Saturday, January 17, 2009

Birthday Tizzy.......

Yikes....it's been quite a while since I've blogged. I've been out of town, busy and out of touch....so let's get caught up. I went home for Christmas and New Years. It was everything I wanted it to be. So much so, in fact, that I have decided to move back home to Cali. Yes, ladies and gentlemen, I have made up my mind. Cali baby, here I come! I'm very excited about this decision. I have peace with it and though I'm going to miss tons of great friends that I have made here, I'm done with Colorado...or the "ca-ca hole" as my dad calls it!!!

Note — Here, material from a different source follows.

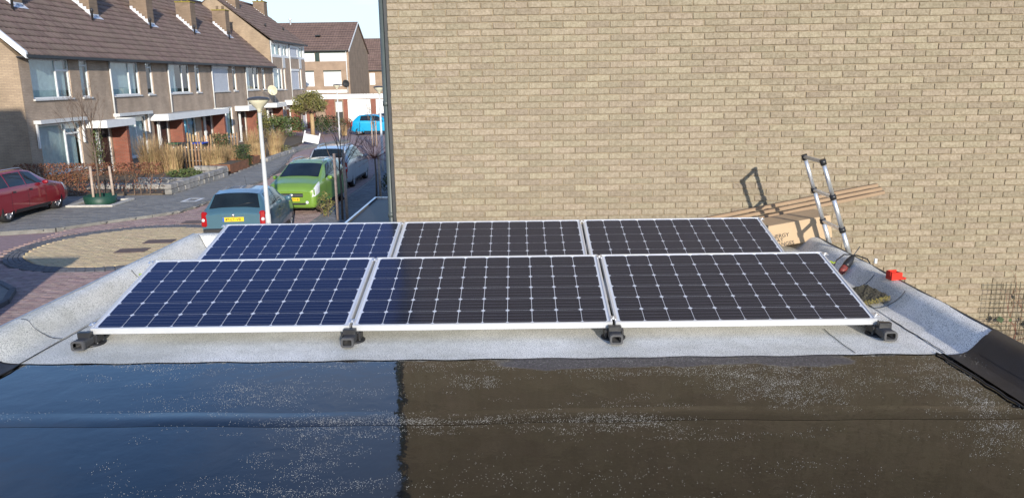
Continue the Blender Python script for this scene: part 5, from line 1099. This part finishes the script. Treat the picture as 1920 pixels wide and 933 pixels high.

I went snowboarding with some friends this past Wednesday and kicked ass. It was the best I have ever, ever done. Maybe it was because I had a great instructor, or maybe it was because I just quit thinking and let my body react. Whichever it was, it worked cuz damn!!

I'm in a weird spot personally though.....I'm not sure why. No, that's a lie. I do know why. Next month is my birthday, I'll be a year older and no where close to where I wanted to be. But I really have no one to blame but myself. I'm working on things but Prince Charming is no where to be found, that bastard. Maybe that's my fault too. I'm just so fuckin picky!! I want a man who is extremely strong and won't mind putting me in my place (I need that every now and then) and who will speak up his damn mind. What's so hard in saying, Rae, you pissed me off today and this is why???? Is that really so hard?? I want someone with tattoos and who loves them like I love them. Someone who will understand that I can go from greatest woman in the world to bitch in .01 seconds. (And he'll still love me.) Someone who will snuggle with me when I occasionally need it. Someone who will understand that for the most part, I'm not a needy girl. I can handle my own and I deal with my issues on my own by re-treating into myself. Someone who will understand that me doing that isn't personal. This is just how I function. Someone who will understand I might want a baby one month, then the next month it's out of the fuckin question. Someone who loves to snowboard but will move with me to Cali...... Can I bio-engineer this man???? I don't need him to save me, cuz I don't need saving, but just someone to be with....to love....forever.

It's 9ish and I'm here at work to distract myself from my mood. I've been so good for the past month but this stupid impending birthday has me in a tizzy. Stupid birthday. No, that's not being grateful that I might see another birthday....stupid me for letting myself be in a tizzy over my birthday.